Do mesmo há prova suficiente da presença da circunstância qualificadora do art. 155, §4, I do CP, vez que conforme o constante em fls. Restou cabalmente comprovado que o apelado logrou acesso à residência da vítima mediante o arrombamento de uma janela.

Assim, demonstrada a materialidade e autoria do crime, bem como a circunstância de rompimento de obstáculo, entende-se que o apelado merece condenação pela prática de furto qualificado.

Do crime de estelionato:

Conforme se depreende das provas coligidas, na data dos fatos, o apelado foi preso em flagrante quando tentava adquirir um televisor, fazendo-se passar por outrem e entregando como forma de pagamento um cheque produto de subtração anterior, artifício mediante o qual pretendia obter vantagem ilícita em prejuízo alheio.

Nada obstante, ao fim do processo o juízo a quo absolveu o apelado alegando que a conduta a ele imputada configuraria crime impossível (art. 17 do CP).

Ocorre que, como é sabido, o CP adotou a teoria objetiva temperada no que tange a impossibilidade de consumação de um delito, haja vista o teor do art. 17 do referido diploma legal. Conforme tal teoria um crime só é considerado impossível quando houver ineficácia absoluta do meio ou absoluta impropriedade do objeto.

Logo, só há que se falar em crime impossível quando depois de iniciada a execução, independentemente das circunstâncias, o agente nunca conseguiria atingir o fim pretendido.

No caso dos autos os meios utilizados pelo apelado eram plenamente eficazes, pois se buscou ludibriar outrem com um cheque verdadeiro, porém furtado. O delito só não veio a se consumar por circunstância acidental, uma falha na execução do caso concreto. Só haveria que se falar em crime impossível na hipótese de, por exemplo, o cheque apresentado ser muito grosseiramente falsificado e qualquer pessoa pudesse verificar sua inidoneidade de plano, tornando-o meio absolutamente ineficaz para ludibriar a vítima, o que, evidentemente, não é o caso dos autos.

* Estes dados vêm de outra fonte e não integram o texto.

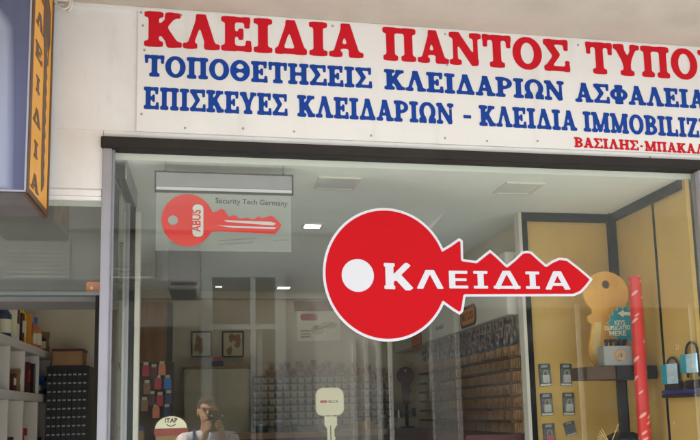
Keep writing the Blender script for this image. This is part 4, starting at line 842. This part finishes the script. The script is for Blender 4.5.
g = G(); ftext(g, 'ITAP', cx_-.026, l[1]+.024, .026, XZ(DY-.001), width=.05, bold=.02); g.tube([(cx_-.018+.036*k/8, DY-.001, l[1]+.017-.008*math.sin(math.pi*k/8)) for k in range(9)], .0018, 5); g.build('lettering', 'maroon', t)
# merchandise behind the partition post, red and blue packets on hooks
cols = ['redpack', 'maroon', 'pinkpack', 'redpack', 'bluepack', 'navy', 'cardb', 'maroon', 'redpack', 'cardb', 'navy', 'pinkpack']
names = ['red', 'maroon', 'salmon', 'second red', 'bright blue', 'navy', 'brown', 'dark maroon', 'lower red', 'lower brown', 'lower navy', 'lower salmon']
t = thing('merchandise_panel', (-.36, 2.28, 1.2), 'dim brown hook panel behind the pale partition post', 'panel')
G().box(-.62, -.24, 2.295, 2.31, 1.2, at(150, 362, 2.25)[2]).build('panel_board', 'dimbrown', t); G().box(-.45, -.41, 2.311, 2.34, .01, 1.9).build('panel_leg', 'darkplastic', t)
pos = [(146, 370), (154, 372), (162, 369), (158, 383), (167.5, 383), (168.5, 398), (147, 388), (152, 399), (160, 400), (144.5, 405), (167, 412), (156, 412)]
where = ['top row beside the post', 'top row in the middle', 'top row at the right', 'second row in the middle', 'second row at the right edge', 'third row at the right edge', 'second row beside the post', 'third row left of centre', 'third row in the centre', 'third row beside the post', 'bottom row at the right', 'bottom row in the middle']
for (px, py), cm, nm, wh in zip(pos, cols, names, where):
    p = at(px, py, 2.27); t = thing('hanging_packet', p, f'{nm.split()[-1]} packet on the brown hook panel, {wh}', 'packet', 'packets on the brown hook panel')
    G().box(p[0]-.022, p[0]+.022, 2.262, 2.28, p[2]-.04, p[2]+.03, .004).build('packet_bag', cm, t); G().box(p[0]-.015, p[0]+.015, 2.266, 2.272, p[2]+.0305, p[2]+.05).build('header_card', 'dimbeige', t)
    G().cyl((p[0], 2.25, p[2]+.045), (p[0], 2.2945, p[2]+.045), .002, n=6).build('hook', 'steel', t)
p = at(140.5, 431, .6); tag(G().box(p[0]-.012, p[0]+.012, .58, .66, .7605, p[2], .002).slot(1).box(p[0]-.010, p[0]+.010, .6, .64, p[2]+.0003, p[2]+.02).build('paper_carton', ['cardb', 'navy']), 'narrow tan carton with navy top beside the pale post', 'carton')
# ------------------------------------------------------------------ doorway side : shelves along the left wall
sx1 = -.98
t = thing('wall_shelf', (-1.25, 1.45, 0), 'white open shelf unit with dividers along the left wall inside the doorway', 'shelf')
bz = [float(atx(47, 351, sx1)[2]), float(atx(40, 394, sx1)[2]), 1.40, 1.05, .7, .35]
for z in bz: G().box(-1.499, sx1, .5, 2.29, z-.045, z, .002).build('shelf_board', 'white', t)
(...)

Destarte, uma vez comprovada a materialidade e autoria do crime de estelionato, a condenação do apelado também por este crime é medida necessária.

Nada obstante, considerando que a consumação do crime (obtenção da vantagem ilícita) não veio a ocorrer, sendo portanto tentado, há que se aplicar ao apelado a redução da pena prevista no art. 14, parágrafo único do CP (causa de diminuição da pena).

Da falsidade ideológica e da falsa identidade:

Por fim, quanto a estes dois últimos delitos, o Ministério Público entende que foi correto o entendimento do juízo a quo, na medida em que tais condutas foram absorvidas pelo estelionato, sendo meios necessários e elementos do engodo aplicado pelo agente para atingir seu objetivo de ludibriar o ofendido.

Na hipótese do presente feito, considerando que as falsidades se exauriram no golpe aplicado, há a incidência do enunciado previsto na súmula n. 17 do STJ.

Ante todo o exposto, o Ministério Público requer o recebimento do presente recurso de apelação para, ao final, dar-lhe provimento, reformando-se a sentença do juízo a quo para condenar o apelado pela prática dos crimes de furto qualificado e estelionato na forma tentada, mantendo-se a absolvição no que tange aos crimes de falsidade ideológica e falsa identidade.